Friday, July 18, 2008

Brett Favre Needs to Shut Up


Repeat after me: "Retire." "Retire." "Retire." Just go away, please. There should be some sort of mandate that all professional athletes must agree to spend at least 3 years out of the public limelight following their official retirement announcement. I'm not completely against comebacks or anything, but I am so tired of hearing about premature retirements. I've never been a fan of Favre, believe me, but he is certainly not the first prominent player to pull this stunt in recent years. We've all had to endure the recurring (pre-PED awareness) Roger Clemens story. I actually watched a couple of innings of that chump's minor league rehab start for some really ridiculous reason.

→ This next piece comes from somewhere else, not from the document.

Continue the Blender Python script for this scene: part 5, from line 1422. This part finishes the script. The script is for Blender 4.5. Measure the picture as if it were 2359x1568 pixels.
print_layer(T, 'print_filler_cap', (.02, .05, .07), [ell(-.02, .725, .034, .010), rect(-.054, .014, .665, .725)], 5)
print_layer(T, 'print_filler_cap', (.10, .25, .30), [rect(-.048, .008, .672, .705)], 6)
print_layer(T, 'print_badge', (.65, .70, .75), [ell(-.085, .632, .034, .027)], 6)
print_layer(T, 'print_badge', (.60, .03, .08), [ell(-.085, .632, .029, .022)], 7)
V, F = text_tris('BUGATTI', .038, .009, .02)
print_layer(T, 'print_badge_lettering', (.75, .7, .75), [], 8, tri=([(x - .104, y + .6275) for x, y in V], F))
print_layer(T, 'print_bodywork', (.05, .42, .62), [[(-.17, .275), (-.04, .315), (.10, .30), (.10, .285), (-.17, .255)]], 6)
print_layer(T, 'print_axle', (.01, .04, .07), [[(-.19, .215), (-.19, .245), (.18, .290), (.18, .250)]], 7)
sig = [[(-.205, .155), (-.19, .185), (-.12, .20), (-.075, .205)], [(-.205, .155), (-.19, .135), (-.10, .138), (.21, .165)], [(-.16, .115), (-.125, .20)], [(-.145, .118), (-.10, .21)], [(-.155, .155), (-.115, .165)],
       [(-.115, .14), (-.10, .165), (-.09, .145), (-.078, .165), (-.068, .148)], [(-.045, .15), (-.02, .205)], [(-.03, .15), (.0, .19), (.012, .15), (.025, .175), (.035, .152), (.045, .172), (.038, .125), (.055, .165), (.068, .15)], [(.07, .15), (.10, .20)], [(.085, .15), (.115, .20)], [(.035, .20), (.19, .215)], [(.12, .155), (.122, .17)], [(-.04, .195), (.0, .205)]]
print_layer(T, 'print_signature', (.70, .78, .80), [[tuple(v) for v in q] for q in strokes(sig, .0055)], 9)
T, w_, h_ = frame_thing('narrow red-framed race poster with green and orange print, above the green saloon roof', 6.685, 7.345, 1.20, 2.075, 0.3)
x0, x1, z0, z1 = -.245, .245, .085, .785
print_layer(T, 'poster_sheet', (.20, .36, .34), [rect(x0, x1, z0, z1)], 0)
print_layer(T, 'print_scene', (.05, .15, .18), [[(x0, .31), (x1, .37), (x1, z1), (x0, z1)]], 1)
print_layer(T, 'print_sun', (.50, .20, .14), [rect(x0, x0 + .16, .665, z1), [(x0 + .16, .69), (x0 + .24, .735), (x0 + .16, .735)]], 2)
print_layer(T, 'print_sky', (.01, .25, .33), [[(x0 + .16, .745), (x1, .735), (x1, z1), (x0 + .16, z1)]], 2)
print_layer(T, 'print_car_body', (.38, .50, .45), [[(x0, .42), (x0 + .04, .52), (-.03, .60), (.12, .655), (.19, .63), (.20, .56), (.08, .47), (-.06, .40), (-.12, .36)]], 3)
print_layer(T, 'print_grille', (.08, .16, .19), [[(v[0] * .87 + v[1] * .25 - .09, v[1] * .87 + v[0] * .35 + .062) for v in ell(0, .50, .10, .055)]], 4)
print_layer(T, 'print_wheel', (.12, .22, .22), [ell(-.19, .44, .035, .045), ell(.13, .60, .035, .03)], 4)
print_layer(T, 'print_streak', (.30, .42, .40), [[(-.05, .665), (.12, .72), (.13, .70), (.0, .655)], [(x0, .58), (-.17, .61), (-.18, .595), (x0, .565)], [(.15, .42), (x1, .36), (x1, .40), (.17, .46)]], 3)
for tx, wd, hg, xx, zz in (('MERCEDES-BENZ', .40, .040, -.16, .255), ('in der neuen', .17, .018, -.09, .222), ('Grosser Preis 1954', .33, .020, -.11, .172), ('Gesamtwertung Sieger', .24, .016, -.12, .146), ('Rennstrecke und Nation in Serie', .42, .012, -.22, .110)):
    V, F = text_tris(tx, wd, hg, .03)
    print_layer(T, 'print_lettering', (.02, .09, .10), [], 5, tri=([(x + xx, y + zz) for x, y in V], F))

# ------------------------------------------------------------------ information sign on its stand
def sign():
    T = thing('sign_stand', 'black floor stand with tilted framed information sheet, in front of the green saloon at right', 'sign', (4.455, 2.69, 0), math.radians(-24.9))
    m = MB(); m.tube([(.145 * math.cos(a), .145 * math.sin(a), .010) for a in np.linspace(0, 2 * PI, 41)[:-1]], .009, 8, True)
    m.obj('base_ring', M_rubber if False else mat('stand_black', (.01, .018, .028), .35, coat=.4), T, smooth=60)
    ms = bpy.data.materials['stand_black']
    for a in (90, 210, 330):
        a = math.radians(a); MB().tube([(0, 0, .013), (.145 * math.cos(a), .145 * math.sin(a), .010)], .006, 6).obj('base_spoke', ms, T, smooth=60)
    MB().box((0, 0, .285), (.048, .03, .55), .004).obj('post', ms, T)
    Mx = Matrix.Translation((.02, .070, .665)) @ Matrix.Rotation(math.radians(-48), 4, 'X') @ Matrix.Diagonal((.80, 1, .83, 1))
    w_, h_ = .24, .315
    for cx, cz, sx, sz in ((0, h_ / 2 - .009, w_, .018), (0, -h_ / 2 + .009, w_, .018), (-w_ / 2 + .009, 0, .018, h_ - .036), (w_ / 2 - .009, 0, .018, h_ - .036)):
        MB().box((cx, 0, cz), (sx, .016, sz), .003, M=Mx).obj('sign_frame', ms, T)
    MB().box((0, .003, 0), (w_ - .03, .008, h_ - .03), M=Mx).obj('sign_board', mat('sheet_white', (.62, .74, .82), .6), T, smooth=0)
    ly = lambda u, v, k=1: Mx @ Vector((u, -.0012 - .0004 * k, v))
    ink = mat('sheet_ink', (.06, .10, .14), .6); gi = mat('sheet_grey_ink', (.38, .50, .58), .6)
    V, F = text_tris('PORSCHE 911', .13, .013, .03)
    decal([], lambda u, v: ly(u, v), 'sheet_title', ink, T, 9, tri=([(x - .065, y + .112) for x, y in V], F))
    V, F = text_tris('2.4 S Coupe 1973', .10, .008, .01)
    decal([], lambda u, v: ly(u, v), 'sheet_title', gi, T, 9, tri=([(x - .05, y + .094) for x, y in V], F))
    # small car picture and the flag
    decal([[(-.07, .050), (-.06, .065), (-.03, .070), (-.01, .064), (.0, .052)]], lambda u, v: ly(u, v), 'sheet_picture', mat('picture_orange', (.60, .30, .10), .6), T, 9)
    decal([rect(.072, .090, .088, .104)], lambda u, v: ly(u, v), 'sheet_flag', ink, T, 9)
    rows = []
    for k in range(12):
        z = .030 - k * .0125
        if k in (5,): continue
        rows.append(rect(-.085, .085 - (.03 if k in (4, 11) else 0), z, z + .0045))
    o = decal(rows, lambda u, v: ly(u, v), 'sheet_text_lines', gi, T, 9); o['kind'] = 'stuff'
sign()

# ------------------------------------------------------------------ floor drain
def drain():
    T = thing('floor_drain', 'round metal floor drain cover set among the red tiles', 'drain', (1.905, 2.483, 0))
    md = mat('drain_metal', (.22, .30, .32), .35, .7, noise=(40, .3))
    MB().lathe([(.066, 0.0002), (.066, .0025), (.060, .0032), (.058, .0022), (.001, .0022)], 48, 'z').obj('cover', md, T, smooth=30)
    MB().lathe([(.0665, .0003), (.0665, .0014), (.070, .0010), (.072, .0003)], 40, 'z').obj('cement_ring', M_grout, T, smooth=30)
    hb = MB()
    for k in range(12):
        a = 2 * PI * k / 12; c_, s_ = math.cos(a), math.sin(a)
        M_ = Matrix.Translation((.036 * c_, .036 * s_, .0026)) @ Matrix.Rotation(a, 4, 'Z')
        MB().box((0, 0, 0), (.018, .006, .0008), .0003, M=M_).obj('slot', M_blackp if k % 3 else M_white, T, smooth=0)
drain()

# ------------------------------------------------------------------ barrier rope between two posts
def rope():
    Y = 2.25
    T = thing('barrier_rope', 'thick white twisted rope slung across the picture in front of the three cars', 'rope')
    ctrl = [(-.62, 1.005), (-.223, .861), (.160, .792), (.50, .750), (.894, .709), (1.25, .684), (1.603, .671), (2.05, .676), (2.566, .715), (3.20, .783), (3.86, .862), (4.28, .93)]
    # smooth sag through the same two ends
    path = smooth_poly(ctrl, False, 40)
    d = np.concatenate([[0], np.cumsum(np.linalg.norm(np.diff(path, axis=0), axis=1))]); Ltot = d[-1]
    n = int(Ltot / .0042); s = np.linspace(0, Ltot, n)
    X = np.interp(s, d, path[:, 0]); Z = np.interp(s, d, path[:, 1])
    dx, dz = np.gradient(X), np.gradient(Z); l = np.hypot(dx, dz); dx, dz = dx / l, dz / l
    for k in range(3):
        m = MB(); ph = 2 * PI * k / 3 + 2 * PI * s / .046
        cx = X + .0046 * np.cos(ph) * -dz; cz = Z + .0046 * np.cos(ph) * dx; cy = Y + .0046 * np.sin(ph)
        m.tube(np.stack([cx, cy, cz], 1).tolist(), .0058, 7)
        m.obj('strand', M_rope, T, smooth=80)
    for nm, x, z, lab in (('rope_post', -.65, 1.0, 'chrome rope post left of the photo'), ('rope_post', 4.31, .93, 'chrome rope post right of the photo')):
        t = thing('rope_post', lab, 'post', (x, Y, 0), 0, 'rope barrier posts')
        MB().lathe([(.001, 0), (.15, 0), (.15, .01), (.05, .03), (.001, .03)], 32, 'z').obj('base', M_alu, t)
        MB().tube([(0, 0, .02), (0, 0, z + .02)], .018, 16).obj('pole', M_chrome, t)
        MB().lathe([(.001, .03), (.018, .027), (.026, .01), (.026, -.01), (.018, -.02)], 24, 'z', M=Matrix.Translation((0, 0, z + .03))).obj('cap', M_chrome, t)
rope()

But, back to Favre, here. It doesn't really matter to me that he has some huge grievance against his longtime franchise or anything. I really just don't want to hear about retired athletes anymore. If you are truly done, just go away for awhile. Don't hold press conferences. Don't have your agent speak out on your behalf. Go to the beach for a month or twelve, drink some margaritas, and let us forget about your recent failures and successes on the field. Trust me, when you come back in a few years and get a cushy job being an analyst for ESPN or a commentator on the dreaded FOX or whatever, all we are going to remember is the highlights of your career. It is really sad to see these athletes try and keep the fire going and try and stay in front of the microphones, the video cameras, and the hype machines (!!) because they don't know what else to do with themselves.

The card I posted above actually makes me laugh to this day. I lost interest in football cards awhile before I lost interest in baseball cards, and Pro Set cards made up the vast majority of what I collected (and still own.) I'm not sure what the maniac behind that operation was thinking or if he/she/it made off with any profit whatsoever, but I know that even a few months after a new release it wasn't difficult to purchase a box of it for $10 or less. I think the quality of the cards (especially the pictures) was superior to the other brands out there at the time, at least beginning in 1990, but the sheer amount of the cards produced was and continues to be mind-boggling. That being said, I clearly remember pulling the Favre card in a pack and showing it off - "hey, I got a Brett Favor rookie card!"

So, er, do me a favor and go away for awhile, Brett.